Gov. George M. Leader signs plans on March 19, 1958, for constructing the dam which formed the lake that became the centerpiece of Gifford Pinchot State Park in northern York County. Legislative aid and brother Henry B. Leader looks on. The location was chosen, according to The Gazette and Daily where this photograph was taken, because it was equidistant between York and Harrisburg. Background posts: Gov. George Leader cleared dam plan and Historians, journalists draw on work of forebears and Central Pennsylvania histories make smart part of summer reading stack.

York County – specifically Newberry Township – was home to the first Pinchot road, a highway program designed in the early 1930s “to get the farmer out of the mud.”
That was the start of construction of some 20,000 miles of roads in Pennsylvania designed to aid farmers and to create jobs during the growing Great Depression.
That program took then-Gov. Gifford Pinchot’s name, as did the nearby state park that grew under the administration of York County native George Leader.
York County farmers might have felt some conflict at the time of the road program in 1931… .


They had long eschewed big government or government intervention into private affairs.
Then comes this big highway program.
History shows that horrible times sometimes spawn expensive responses from government. For better or worse, that happened then, and it’s happening today in the form of stimulus legislation.
The following story from the York Daily Record/Sunday News (7/22/06) explains the Pinchot Road program in York County:

Friday, several dozen people gathered on Bull Road in Newberry Township to remember an event that changed Pennsylvania forever.
Seventy-five years ago, during a small civil ceremony at what was then known as Smith’s Grove, Gov. Gifford Pinchot started construction of some 20,000 miles worth of roads in Pennsylvania.
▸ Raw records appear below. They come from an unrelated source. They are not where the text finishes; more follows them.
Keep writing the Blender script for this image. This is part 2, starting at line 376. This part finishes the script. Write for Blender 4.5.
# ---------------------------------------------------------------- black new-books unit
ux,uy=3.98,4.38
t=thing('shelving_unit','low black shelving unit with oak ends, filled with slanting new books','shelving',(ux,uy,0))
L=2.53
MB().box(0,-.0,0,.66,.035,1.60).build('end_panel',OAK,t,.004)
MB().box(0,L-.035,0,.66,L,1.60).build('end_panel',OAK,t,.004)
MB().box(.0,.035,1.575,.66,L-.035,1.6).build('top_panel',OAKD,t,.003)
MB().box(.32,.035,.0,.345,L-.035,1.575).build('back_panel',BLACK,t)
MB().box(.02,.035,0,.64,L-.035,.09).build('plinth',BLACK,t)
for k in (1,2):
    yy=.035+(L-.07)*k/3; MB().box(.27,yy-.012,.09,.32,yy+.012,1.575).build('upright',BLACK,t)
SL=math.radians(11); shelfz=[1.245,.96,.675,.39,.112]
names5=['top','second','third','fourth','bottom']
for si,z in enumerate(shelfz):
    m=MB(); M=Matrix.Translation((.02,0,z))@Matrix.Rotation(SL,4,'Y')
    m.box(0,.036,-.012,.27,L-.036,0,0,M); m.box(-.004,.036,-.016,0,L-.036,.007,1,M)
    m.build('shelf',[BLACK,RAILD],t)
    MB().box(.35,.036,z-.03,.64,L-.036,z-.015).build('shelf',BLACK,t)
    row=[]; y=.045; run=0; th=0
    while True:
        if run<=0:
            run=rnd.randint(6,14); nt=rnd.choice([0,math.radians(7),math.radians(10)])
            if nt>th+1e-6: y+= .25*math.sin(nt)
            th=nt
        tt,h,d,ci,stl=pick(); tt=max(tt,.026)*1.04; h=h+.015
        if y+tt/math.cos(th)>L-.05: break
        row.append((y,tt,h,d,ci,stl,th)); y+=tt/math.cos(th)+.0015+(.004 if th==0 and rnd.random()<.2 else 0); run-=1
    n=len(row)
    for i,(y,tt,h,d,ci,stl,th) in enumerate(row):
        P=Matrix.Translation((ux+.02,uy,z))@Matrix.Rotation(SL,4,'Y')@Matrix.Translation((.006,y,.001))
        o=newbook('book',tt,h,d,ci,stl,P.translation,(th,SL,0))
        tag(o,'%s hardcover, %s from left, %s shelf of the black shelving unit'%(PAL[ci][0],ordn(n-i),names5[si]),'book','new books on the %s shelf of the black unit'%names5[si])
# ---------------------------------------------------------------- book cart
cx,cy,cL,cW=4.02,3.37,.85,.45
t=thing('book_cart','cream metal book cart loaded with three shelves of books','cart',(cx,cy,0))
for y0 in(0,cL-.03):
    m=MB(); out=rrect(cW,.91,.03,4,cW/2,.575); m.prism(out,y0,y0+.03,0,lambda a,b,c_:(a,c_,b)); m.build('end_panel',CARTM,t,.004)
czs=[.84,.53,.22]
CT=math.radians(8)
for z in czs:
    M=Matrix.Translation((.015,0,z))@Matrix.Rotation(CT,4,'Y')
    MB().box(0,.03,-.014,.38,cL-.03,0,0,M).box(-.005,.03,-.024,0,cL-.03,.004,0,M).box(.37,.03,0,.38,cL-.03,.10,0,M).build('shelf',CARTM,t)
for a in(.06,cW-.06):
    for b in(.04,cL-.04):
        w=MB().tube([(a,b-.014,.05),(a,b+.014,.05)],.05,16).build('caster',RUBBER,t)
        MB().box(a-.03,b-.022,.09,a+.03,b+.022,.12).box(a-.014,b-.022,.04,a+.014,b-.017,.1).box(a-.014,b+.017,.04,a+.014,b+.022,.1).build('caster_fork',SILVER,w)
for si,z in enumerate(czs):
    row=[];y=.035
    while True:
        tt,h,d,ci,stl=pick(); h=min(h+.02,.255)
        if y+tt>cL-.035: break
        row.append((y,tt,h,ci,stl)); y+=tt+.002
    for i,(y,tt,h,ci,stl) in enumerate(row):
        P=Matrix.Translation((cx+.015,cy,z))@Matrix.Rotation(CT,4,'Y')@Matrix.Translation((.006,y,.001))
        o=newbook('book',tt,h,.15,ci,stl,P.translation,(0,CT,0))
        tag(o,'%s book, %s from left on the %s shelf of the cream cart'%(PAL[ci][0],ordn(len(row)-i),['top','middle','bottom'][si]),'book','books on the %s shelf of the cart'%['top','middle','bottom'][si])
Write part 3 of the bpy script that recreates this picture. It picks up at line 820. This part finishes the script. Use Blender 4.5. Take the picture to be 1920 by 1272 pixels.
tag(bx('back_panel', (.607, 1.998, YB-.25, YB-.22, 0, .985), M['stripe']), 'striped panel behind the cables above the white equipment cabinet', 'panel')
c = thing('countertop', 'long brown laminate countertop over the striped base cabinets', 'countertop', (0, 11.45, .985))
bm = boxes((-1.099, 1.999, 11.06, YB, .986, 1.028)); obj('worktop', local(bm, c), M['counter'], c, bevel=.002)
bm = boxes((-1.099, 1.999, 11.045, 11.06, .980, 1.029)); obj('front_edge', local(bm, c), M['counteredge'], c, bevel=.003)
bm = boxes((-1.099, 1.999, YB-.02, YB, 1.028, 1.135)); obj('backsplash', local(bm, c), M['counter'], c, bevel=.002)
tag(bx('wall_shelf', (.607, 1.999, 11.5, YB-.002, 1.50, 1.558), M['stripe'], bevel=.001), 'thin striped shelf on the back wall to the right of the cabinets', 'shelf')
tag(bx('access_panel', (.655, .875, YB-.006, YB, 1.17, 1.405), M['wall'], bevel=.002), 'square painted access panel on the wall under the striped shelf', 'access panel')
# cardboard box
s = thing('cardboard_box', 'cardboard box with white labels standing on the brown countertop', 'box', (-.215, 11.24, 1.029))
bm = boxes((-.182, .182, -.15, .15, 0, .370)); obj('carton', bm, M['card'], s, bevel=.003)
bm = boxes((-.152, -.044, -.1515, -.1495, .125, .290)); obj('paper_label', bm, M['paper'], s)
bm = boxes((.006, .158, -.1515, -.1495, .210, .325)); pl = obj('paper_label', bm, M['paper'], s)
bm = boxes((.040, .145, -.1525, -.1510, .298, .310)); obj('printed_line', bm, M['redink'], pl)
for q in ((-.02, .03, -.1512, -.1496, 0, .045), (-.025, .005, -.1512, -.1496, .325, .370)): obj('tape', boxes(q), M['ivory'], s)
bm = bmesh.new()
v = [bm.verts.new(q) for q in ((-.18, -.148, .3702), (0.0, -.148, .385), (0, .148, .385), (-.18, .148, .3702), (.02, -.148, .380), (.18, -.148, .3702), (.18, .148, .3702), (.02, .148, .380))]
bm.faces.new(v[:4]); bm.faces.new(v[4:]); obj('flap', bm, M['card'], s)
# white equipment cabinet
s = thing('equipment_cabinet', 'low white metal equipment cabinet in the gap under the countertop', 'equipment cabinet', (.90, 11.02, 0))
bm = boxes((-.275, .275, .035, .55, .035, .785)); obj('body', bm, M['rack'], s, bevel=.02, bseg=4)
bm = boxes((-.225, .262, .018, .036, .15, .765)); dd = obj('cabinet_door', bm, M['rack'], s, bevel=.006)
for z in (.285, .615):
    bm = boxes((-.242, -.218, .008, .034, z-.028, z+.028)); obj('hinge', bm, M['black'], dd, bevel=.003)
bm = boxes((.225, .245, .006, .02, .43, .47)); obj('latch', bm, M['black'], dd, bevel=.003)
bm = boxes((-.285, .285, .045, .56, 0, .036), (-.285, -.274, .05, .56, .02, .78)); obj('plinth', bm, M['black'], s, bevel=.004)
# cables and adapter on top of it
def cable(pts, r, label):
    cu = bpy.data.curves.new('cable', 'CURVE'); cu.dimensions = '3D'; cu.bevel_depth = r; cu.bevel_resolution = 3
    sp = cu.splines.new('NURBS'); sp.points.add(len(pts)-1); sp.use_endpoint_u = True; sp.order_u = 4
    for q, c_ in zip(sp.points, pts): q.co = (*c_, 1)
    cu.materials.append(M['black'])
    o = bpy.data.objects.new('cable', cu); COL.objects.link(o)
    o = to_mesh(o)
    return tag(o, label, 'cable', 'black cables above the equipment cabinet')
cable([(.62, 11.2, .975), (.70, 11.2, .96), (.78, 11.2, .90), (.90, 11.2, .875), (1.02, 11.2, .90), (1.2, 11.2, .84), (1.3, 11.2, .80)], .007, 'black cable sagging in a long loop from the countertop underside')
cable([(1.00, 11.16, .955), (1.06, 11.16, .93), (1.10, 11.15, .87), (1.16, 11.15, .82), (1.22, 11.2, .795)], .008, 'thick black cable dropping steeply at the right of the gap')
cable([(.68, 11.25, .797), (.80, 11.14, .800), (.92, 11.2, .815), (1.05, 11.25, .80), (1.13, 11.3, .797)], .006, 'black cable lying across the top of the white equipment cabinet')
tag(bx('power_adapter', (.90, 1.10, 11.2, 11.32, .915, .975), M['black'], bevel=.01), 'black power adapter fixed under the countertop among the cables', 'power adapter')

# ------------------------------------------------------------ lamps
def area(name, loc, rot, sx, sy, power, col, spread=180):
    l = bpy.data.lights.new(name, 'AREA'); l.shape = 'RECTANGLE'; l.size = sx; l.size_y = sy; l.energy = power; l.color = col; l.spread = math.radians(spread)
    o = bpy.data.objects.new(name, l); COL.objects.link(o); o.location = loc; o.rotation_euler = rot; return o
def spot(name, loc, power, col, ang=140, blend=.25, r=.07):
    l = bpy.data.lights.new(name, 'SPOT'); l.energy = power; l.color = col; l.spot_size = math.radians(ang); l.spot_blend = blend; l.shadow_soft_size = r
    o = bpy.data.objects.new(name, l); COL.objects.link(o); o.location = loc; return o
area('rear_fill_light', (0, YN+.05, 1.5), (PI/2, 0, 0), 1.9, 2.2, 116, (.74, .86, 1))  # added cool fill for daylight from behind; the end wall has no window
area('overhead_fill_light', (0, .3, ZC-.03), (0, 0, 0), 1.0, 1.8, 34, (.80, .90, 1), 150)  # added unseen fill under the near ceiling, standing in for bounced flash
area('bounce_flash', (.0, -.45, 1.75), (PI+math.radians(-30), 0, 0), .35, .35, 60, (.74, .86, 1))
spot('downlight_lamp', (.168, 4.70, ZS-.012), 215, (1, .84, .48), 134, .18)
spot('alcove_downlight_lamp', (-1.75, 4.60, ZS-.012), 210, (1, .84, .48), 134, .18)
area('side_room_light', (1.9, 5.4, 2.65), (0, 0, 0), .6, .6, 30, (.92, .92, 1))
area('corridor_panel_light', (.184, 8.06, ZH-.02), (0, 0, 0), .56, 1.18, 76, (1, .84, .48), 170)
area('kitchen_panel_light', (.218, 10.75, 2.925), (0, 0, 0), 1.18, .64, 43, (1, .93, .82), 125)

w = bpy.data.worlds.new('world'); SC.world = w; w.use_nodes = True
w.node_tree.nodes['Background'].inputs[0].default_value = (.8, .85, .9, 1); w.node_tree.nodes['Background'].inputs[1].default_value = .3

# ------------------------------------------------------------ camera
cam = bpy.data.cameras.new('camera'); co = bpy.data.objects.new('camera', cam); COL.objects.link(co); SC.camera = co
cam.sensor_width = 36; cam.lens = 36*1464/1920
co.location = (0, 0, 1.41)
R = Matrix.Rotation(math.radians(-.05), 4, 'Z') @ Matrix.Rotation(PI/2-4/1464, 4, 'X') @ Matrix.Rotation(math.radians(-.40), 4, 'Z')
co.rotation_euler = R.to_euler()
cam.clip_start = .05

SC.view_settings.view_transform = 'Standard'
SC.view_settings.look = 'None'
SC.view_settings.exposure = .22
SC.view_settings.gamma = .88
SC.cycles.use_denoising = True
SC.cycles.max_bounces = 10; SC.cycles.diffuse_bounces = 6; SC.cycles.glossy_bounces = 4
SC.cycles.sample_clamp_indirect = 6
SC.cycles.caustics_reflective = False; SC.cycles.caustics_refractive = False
It marked the beginning of Pinchot’s Rural Roads Program.
His goal was to get the farmers out of the mud and make it easier for them to get their goods to market.
It was 1931, and the roads, as well as the work the project provided, was desperately needed. The estimated unemployment rate in Pennsylvania stood between 27 and 37 percent at the time.
Eventually, the road program employed about 55,000 workers.
Just three years after Pinchot’s civil ceremony, a plaque was erected on a large rock on the site. Two girls, Phyllis and Zola Smith, the daughter of one of the day’s organizers, Luther B. Smith, unveiled the memorial plaque.
Later, road work realigned Route 177 to accommodate faster traffic. By doing so, the road was moved away from the monument. And the plaque was forgotten for a time.
Earlier this year, members of the Harrisburg Section of the American Society of Highway Engineers and Pennsylvania Department of Transportation restored it. And on Friday, it was rededicated.
There for the unveiling were Luther Bruce Smith Hetrick – son of one of the girls who first unveiled the marker – and his son, Gregory Hetrick.
Also present Friday was the car Pinchot rode in to the groundbreaking in 1931: a Presidential Studebaker convertible.
The car is owned by sisters Marlene Stiffler and Gayle Kolivras of Dillsburg. It has been in their family since 1950, when their father purchased it.
Their father’s life was touched by Pinchot. As a farmer, he profited from the new roads; as a sawmiller, his life was affected by Pinchot’s efforts in forestry, Stiffler said.
The rededication was a nice thing to do, Hetrick said.
“The public,” Hetrick said, “doesn’t realize all that he (Pinchot) did.”